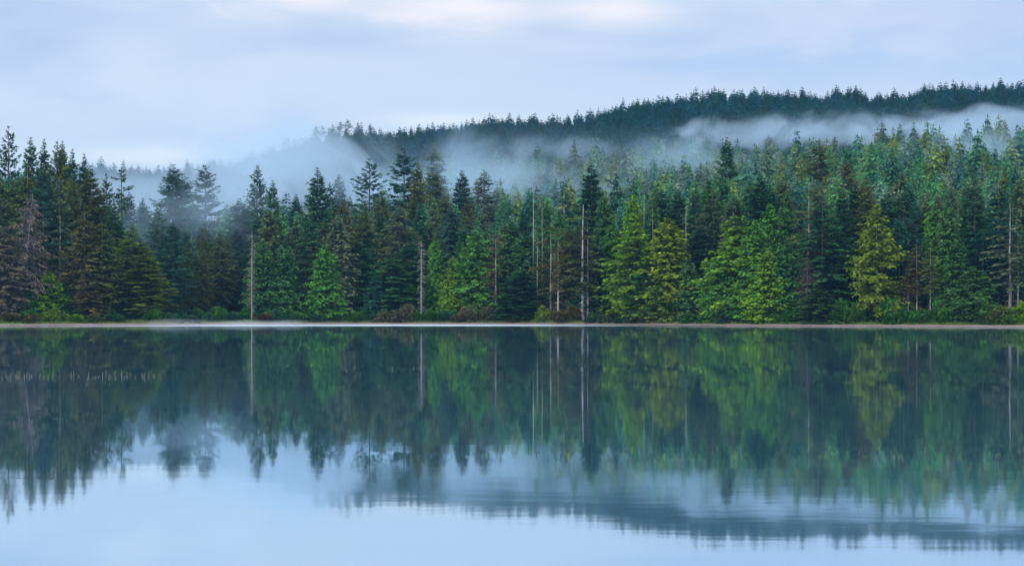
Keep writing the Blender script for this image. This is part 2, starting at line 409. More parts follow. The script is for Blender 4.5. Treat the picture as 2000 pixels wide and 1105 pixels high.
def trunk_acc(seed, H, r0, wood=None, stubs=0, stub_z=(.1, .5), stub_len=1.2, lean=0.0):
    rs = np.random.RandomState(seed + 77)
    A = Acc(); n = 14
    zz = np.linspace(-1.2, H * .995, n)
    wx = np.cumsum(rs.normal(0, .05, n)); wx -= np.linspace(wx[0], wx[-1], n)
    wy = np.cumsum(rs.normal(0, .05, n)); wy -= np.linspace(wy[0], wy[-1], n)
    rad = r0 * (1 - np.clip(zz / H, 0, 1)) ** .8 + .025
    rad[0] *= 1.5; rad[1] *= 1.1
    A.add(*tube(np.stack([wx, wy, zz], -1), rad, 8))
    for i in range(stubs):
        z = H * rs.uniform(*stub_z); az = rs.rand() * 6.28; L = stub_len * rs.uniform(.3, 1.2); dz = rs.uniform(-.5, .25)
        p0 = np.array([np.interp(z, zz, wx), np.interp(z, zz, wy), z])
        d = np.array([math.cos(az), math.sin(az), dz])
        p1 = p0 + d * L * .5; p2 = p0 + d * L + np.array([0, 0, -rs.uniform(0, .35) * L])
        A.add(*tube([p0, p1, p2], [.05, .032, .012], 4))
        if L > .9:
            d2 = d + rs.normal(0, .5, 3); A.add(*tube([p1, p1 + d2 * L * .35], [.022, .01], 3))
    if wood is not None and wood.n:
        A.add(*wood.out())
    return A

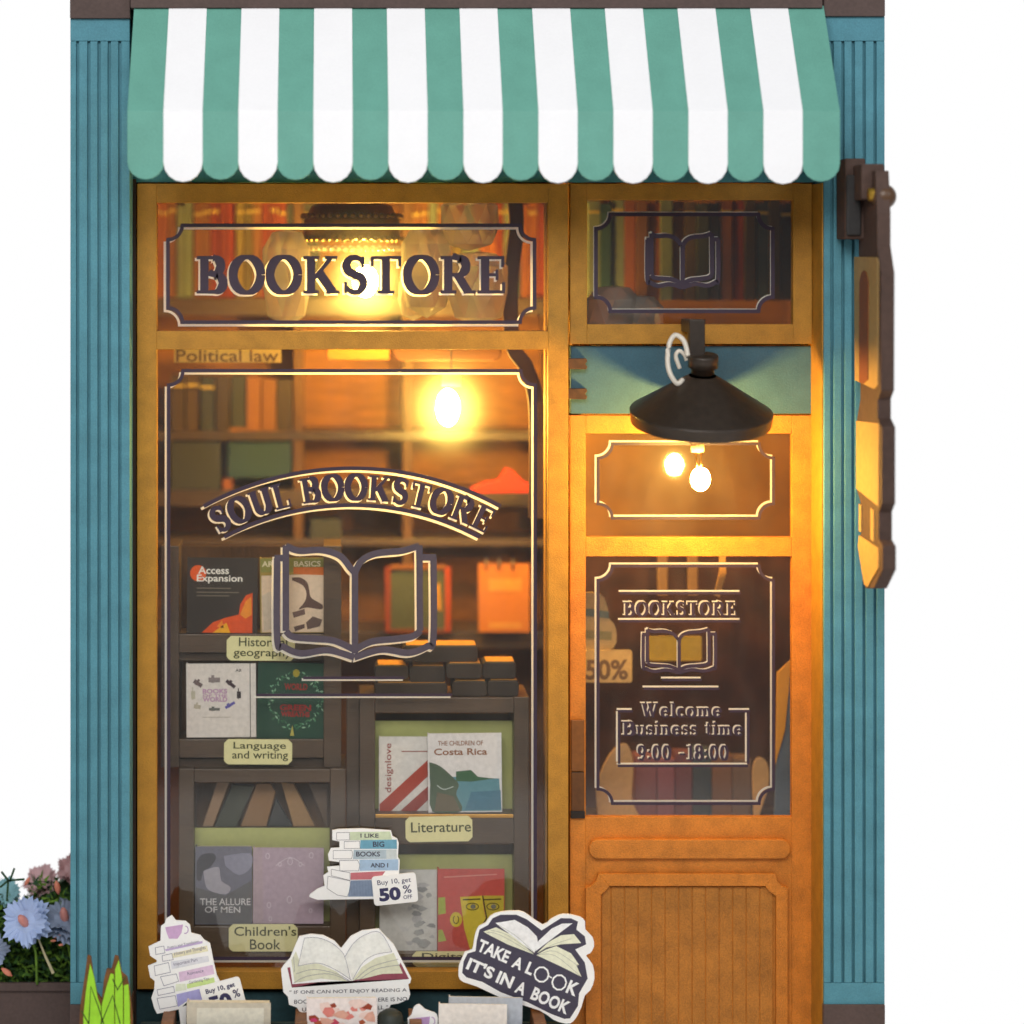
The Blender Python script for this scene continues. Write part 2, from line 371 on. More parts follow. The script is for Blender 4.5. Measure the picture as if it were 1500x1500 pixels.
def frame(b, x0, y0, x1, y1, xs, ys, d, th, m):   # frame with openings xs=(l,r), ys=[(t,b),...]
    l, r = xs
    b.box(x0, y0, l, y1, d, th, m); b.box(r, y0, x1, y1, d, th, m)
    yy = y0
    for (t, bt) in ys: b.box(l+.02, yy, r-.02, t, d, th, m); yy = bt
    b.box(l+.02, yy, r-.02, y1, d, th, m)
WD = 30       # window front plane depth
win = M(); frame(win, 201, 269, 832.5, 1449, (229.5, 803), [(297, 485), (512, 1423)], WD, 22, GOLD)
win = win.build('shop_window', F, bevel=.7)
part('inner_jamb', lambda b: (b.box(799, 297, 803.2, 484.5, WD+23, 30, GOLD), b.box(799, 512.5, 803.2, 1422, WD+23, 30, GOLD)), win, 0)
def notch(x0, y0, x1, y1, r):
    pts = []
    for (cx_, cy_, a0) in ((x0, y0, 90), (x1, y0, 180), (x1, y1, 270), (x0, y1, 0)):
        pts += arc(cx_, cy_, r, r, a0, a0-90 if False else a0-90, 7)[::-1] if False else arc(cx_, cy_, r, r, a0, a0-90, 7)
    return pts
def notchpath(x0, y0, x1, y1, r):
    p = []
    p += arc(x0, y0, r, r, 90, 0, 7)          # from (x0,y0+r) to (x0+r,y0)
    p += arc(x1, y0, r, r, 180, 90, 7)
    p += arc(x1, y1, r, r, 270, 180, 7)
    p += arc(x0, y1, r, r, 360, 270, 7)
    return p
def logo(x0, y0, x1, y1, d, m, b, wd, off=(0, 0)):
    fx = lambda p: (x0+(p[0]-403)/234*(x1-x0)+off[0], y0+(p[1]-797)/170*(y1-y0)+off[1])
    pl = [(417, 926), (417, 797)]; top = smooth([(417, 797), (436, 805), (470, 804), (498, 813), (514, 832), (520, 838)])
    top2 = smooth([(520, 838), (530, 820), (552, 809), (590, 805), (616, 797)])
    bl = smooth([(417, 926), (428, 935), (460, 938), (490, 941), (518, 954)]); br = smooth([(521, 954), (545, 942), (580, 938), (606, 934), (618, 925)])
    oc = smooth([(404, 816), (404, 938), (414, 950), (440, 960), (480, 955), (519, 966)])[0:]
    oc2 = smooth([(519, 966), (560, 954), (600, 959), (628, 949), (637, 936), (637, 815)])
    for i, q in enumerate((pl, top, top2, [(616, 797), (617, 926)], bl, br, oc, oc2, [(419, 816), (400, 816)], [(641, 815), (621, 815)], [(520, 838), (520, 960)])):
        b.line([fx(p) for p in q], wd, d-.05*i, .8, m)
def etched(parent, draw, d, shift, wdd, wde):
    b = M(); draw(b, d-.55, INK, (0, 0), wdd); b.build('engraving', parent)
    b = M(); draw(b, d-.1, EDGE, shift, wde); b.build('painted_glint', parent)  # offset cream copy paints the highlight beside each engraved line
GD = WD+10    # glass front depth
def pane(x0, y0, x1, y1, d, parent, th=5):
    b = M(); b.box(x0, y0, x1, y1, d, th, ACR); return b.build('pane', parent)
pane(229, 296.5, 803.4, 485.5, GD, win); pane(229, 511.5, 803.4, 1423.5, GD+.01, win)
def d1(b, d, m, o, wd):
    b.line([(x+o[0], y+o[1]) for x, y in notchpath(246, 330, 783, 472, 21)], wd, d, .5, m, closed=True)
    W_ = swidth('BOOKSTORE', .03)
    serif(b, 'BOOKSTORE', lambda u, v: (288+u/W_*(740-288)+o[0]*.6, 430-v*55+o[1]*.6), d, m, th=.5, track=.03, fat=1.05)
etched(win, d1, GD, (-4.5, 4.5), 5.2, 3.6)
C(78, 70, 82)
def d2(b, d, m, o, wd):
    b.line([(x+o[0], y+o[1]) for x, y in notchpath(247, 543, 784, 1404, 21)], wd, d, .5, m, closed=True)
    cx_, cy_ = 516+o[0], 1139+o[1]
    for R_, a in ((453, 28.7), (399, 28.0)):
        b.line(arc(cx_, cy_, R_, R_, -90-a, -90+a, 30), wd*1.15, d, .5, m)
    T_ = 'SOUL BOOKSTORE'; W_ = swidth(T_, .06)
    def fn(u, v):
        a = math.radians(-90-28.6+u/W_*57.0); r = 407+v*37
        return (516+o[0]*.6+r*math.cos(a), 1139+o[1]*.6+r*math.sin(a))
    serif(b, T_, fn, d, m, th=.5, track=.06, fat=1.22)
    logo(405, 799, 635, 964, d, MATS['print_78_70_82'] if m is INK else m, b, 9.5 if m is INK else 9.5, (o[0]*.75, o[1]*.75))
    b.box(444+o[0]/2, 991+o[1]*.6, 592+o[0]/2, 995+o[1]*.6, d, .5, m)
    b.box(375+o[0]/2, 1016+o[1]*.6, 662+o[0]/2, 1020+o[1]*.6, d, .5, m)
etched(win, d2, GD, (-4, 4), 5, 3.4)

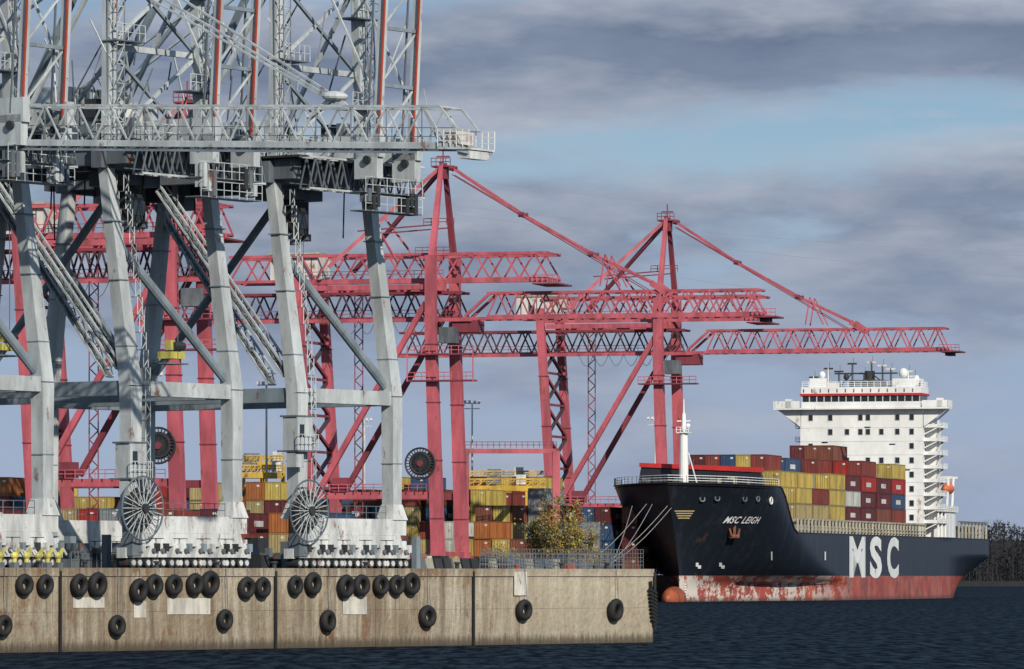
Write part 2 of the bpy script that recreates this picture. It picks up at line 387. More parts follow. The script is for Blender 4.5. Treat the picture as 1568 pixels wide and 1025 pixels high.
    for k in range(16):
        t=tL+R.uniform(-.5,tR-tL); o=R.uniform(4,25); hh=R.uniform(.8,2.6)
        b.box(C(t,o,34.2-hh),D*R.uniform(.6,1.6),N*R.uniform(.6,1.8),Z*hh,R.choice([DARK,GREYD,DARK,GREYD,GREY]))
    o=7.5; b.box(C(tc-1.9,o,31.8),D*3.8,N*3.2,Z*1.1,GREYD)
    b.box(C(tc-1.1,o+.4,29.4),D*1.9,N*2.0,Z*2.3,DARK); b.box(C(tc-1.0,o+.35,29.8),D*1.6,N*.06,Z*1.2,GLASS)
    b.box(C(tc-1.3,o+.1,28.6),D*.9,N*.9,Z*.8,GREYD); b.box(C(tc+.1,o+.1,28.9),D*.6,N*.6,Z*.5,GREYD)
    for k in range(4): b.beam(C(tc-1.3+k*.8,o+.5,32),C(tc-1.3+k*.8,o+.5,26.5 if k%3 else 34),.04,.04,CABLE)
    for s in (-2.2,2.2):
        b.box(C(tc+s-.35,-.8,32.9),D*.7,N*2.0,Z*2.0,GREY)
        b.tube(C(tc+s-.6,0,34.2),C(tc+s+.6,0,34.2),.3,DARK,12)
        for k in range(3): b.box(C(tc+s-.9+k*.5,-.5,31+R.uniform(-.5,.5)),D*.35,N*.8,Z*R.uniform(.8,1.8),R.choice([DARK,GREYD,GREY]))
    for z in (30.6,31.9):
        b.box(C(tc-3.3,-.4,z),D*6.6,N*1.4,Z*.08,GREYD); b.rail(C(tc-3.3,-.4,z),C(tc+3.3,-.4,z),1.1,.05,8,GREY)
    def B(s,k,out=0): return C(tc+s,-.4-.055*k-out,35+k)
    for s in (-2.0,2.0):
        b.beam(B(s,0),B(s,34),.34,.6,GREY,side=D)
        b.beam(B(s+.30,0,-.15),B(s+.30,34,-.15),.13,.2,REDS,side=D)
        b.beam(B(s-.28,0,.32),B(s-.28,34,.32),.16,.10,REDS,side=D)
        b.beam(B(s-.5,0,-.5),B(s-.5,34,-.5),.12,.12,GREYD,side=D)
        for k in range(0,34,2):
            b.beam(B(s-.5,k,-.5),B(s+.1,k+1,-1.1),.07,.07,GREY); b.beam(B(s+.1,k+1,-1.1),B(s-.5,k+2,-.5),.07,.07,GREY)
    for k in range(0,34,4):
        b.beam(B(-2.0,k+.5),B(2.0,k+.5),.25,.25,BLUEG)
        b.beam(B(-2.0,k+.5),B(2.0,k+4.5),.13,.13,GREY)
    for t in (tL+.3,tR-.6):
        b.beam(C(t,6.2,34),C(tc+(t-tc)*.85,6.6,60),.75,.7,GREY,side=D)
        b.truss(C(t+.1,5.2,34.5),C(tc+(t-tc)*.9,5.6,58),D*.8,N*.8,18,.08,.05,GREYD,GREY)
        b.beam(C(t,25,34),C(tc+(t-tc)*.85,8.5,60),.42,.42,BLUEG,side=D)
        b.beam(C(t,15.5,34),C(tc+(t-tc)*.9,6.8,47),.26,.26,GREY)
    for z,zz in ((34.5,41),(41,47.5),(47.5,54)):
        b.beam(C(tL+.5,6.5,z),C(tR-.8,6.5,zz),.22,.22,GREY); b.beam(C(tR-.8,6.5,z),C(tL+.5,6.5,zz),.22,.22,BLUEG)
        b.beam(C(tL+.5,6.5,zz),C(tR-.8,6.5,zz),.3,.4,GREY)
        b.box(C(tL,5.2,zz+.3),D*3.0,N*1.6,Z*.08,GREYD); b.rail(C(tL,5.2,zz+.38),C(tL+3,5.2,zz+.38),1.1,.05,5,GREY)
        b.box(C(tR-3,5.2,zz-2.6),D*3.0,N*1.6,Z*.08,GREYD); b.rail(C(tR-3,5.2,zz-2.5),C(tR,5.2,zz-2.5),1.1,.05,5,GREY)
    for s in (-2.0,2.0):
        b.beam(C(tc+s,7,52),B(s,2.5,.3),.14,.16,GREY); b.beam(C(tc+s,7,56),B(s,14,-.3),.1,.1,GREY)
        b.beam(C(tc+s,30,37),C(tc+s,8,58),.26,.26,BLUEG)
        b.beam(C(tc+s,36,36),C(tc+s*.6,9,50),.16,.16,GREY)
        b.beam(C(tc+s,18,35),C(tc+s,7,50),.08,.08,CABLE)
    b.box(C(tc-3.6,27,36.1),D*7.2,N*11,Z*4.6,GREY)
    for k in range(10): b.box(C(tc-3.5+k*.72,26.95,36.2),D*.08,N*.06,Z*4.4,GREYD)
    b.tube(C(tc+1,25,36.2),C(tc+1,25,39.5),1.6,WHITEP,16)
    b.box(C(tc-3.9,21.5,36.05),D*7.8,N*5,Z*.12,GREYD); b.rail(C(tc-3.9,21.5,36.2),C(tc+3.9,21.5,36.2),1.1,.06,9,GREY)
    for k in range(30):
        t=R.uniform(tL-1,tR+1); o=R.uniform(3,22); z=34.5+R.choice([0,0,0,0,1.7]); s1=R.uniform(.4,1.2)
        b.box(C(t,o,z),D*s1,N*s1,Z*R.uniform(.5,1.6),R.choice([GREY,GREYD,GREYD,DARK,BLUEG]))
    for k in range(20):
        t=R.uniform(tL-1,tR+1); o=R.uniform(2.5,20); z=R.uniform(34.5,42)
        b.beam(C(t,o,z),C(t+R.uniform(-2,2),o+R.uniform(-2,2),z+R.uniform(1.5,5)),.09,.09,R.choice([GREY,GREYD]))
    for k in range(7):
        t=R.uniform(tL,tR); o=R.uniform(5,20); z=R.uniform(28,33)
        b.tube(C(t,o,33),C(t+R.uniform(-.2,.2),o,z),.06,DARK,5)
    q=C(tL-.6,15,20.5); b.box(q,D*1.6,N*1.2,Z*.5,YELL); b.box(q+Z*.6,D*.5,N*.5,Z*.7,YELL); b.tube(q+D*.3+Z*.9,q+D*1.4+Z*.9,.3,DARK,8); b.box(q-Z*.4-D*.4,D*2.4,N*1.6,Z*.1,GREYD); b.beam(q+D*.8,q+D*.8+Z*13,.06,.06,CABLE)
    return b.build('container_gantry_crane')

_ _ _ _

Which lines include "part"? Copy each of them out.

▶ [RESULT OF THE TASK]:
Keep writing the Blender script for this image. This is part 2, starting at line 409. More parts follow. The script is for Blender 4.5. Treat the picture as 2000 pixels wide and 1105 pixels high.
The Blender Python script for this scene continues. Write part 2, from line 371 on. More parts follow. The script is for Blender 4.5. Measure the picture as if it were 1500x1500 pixels.
part('inner_jamb', lambda b: (b.box(799, 297, 803.2, 484.5, WD+23, 30, GOLD), b.box(799, 512.5, 803.2, 1422, WD+23, 30, GOLD)), win, 0)
Write part 2 of the bpy script that recreates this picture. It picks up at line 387. More parts follow. The script is for Blender 4.5. Treat the picture as 1568 pixels wide and 1025 pixels high.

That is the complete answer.